Dataset items
────────

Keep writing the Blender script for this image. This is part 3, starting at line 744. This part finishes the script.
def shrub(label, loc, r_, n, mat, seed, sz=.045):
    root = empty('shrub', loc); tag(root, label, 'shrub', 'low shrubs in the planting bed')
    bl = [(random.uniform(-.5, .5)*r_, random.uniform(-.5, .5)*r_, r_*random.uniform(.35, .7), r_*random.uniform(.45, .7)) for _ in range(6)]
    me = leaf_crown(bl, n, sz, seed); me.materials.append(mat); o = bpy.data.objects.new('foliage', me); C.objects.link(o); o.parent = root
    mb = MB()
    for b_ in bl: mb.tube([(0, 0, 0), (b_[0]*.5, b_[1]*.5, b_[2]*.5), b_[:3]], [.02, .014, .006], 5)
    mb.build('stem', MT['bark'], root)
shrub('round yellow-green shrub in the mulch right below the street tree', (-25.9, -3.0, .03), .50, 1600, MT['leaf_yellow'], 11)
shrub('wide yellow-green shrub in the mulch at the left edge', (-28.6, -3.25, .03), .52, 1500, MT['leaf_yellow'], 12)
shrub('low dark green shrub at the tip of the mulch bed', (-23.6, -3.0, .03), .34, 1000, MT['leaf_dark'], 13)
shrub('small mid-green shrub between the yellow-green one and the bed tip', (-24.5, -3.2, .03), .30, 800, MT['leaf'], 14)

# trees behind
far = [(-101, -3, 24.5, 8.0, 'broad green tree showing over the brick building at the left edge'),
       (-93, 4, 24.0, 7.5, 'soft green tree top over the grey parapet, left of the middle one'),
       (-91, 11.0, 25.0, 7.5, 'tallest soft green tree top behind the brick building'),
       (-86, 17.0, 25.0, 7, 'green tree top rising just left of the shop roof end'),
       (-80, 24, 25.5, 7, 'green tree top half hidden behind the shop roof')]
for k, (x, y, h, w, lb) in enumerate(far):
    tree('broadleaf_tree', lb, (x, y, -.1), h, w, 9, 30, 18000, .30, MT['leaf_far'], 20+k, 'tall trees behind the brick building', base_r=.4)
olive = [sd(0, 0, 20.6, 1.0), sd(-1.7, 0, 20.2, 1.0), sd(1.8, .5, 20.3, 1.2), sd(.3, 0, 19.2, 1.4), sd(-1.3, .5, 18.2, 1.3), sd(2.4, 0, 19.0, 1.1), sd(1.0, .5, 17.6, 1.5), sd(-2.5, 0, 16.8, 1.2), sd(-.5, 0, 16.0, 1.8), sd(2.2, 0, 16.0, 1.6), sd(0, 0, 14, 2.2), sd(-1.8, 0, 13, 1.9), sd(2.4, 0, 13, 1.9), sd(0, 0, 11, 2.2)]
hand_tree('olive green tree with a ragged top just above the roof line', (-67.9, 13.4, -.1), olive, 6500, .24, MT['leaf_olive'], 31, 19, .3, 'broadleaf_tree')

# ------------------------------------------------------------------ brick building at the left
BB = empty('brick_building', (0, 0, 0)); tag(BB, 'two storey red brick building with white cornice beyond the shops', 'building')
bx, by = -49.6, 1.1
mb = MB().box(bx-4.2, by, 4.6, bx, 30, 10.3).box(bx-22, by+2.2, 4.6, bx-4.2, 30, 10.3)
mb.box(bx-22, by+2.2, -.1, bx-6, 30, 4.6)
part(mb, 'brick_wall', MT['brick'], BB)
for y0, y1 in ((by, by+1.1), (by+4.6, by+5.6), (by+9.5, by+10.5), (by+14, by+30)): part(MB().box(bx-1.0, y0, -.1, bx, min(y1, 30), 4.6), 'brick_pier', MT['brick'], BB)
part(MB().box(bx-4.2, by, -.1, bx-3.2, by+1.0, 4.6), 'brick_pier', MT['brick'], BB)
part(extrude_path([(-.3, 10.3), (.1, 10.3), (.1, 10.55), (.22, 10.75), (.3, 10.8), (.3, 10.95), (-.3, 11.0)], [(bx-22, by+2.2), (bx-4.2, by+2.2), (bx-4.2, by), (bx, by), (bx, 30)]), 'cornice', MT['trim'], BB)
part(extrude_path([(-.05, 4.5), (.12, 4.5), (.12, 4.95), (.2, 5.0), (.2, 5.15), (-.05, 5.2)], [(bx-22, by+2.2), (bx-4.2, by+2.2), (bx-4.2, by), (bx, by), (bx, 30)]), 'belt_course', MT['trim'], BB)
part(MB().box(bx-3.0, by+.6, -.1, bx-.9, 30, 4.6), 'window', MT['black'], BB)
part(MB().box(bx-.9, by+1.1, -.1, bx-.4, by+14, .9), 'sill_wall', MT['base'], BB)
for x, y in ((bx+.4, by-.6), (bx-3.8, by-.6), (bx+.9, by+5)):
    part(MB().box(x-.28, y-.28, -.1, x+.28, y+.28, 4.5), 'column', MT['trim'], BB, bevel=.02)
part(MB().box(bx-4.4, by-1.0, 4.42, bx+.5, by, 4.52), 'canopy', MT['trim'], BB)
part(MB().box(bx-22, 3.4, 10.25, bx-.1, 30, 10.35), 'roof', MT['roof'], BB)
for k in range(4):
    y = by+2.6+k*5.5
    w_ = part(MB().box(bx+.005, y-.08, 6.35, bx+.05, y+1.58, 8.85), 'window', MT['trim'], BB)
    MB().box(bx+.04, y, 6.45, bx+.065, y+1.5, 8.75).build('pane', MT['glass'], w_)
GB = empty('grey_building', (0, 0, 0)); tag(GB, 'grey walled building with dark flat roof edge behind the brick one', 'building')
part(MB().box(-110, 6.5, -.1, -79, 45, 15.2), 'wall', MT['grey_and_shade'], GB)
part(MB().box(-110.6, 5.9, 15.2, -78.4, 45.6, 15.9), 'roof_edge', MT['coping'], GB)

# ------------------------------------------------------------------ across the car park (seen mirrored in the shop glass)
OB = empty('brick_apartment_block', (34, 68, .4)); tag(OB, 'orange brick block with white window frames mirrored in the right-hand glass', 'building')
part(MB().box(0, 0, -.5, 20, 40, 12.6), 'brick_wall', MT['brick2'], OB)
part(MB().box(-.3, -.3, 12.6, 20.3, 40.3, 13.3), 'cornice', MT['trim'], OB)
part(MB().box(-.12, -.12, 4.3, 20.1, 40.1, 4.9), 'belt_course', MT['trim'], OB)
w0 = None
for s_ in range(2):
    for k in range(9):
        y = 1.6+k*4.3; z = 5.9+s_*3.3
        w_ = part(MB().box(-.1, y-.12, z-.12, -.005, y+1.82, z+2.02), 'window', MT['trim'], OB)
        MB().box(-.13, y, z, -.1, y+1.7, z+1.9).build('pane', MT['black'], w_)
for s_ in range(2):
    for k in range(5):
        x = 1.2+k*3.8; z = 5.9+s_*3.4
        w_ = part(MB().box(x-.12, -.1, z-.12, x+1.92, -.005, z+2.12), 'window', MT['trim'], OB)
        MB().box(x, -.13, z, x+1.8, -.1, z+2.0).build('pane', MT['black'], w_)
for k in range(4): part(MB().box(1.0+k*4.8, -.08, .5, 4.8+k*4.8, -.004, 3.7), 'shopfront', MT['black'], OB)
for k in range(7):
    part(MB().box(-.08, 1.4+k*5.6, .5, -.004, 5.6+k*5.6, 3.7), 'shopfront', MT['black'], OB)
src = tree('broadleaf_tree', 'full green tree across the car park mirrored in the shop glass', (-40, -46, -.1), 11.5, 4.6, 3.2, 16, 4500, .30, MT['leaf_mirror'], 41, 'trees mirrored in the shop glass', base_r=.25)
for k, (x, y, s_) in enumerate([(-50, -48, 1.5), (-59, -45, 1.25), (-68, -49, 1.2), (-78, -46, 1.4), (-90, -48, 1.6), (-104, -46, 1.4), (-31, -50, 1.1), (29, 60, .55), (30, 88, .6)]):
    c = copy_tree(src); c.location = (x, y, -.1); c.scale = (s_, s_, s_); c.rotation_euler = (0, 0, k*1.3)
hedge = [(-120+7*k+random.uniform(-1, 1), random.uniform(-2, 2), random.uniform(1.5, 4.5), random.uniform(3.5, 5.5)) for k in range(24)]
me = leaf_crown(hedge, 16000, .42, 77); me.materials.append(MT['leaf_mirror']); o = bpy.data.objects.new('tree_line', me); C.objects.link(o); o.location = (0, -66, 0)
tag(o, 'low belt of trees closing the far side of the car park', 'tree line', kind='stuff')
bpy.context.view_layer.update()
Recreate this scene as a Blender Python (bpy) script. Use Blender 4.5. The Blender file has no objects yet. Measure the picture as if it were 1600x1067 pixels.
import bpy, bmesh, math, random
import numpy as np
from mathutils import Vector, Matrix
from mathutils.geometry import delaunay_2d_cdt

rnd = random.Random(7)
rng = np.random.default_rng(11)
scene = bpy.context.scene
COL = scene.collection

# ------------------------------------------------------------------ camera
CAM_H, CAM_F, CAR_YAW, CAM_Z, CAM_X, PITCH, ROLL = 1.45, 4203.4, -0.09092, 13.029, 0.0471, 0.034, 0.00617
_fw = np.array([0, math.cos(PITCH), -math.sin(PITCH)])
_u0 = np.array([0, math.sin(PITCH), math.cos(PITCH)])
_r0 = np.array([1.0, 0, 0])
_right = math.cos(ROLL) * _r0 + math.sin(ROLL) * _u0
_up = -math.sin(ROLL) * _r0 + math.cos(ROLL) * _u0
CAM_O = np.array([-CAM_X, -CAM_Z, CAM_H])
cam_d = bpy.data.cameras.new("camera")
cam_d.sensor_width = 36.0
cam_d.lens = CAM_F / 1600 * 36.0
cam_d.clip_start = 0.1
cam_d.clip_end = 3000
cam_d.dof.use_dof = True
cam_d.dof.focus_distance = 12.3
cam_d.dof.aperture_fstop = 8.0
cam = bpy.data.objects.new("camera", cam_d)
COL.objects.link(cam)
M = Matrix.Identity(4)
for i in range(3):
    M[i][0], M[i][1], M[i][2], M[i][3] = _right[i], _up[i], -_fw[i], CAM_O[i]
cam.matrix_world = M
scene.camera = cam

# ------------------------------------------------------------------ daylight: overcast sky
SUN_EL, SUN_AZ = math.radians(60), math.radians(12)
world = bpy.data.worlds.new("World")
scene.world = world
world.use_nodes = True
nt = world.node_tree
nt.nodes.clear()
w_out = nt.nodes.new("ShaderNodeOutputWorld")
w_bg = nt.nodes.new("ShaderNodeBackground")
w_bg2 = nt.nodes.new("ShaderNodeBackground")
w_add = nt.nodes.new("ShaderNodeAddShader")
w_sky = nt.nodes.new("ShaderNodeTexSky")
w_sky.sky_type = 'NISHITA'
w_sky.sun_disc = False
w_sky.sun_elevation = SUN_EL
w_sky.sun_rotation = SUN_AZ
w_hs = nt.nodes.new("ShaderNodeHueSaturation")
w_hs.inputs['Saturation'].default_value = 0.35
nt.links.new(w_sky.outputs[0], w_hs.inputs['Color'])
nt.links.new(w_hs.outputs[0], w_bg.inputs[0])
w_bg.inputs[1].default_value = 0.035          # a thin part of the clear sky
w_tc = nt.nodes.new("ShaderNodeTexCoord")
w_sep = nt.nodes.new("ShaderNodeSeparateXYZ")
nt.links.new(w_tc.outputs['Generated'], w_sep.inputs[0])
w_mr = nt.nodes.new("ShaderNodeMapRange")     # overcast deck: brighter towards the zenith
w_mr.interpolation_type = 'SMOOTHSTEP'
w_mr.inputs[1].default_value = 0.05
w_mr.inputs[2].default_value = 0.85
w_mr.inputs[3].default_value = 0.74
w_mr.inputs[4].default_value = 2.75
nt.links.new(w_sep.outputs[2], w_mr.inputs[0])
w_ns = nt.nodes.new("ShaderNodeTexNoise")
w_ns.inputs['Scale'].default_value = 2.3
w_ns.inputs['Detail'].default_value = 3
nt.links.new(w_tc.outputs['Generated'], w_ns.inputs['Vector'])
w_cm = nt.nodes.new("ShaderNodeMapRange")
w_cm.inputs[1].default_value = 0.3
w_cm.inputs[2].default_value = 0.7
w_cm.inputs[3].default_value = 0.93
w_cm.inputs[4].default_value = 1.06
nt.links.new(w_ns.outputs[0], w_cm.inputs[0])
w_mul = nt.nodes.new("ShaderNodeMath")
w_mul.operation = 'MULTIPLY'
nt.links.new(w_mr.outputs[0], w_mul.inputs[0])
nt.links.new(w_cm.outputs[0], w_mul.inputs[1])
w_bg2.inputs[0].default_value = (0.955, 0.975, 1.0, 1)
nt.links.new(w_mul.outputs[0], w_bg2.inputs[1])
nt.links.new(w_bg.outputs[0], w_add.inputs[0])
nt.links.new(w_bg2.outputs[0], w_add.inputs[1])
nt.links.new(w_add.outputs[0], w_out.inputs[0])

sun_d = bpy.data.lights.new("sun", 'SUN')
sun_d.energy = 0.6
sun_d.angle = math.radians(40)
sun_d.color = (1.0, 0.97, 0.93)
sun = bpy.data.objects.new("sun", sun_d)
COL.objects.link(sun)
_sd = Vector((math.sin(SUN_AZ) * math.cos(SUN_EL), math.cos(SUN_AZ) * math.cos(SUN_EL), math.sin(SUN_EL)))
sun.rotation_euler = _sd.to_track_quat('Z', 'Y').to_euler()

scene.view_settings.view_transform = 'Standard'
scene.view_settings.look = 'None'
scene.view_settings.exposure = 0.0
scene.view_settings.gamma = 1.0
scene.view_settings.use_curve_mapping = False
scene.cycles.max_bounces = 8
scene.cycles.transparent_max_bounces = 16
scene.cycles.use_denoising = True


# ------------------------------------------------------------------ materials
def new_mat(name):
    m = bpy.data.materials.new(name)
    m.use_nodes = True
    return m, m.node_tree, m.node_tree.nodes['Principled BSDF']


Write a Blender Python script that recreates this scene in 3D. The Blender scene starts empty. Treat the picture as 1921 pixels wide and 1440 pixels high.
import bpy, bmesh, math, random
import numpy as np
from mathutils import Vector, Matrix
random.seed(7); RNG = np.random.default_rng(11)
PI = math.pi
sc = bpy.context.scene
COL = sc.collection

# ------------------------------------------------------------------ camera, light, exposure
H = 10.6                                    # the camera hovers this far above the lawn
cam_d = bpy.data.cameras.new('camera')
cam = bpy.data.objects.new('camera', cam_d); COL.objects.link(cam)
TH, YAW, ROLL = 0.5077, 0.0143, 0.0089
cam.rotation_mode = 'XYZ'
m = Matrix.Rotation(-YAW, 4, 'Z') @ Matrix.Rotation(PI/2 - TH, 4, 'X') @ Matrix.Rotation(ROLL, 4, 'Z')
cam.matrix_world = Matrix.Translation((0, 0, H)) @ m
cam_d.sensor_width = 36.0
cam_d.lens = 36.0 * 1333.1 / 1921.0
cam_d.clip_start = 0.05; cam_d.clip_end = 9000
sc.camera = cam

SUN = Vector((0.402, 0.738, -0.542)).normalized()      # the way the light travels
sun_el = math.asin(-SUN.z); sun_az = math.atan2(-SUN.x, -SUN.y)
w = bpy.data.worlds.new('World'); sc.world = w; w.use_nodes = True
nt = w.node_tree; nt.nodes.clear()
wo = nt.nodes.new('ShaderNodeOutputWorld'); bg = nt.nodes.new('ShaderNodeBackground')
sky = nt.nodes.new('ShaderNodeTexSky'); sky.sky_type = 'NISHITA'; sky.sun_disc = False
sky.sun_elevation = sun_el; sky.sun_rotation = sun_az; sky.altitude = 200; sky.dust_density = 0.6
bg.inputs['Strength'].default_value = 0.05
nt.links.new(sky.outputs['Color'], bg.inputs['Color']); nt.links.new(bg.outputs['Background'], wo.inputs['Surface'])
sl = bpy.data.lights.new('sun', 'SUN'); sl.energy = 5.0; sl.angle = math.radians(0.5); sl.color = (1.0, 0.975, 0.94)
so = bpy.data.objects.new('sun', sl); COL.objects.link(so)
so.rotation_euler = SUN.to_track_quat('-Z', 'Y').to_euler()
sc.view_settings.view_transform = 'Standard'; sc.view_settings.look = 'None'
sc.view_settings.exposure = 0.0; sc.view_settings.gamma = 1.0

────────

Directions for this task: Copy verbatim the line that contains "Write a Blender", the line that contains "COL = sc.collection", and all lines between them.

Finished exercise:
Write a Blender Python script that recreates this scene in 3D. The Blender scene starts empty. Treat the picture as 1921 pixels wide and 1440 pixels high.
import bpy, bmesh, math, random
import numpy as np
from mathutils import Vector, Matrix
random.seed(7); RNG = np.random.default_rng(11)
PI = math.pi
sc = bpy.context.scene
COL = sc.collection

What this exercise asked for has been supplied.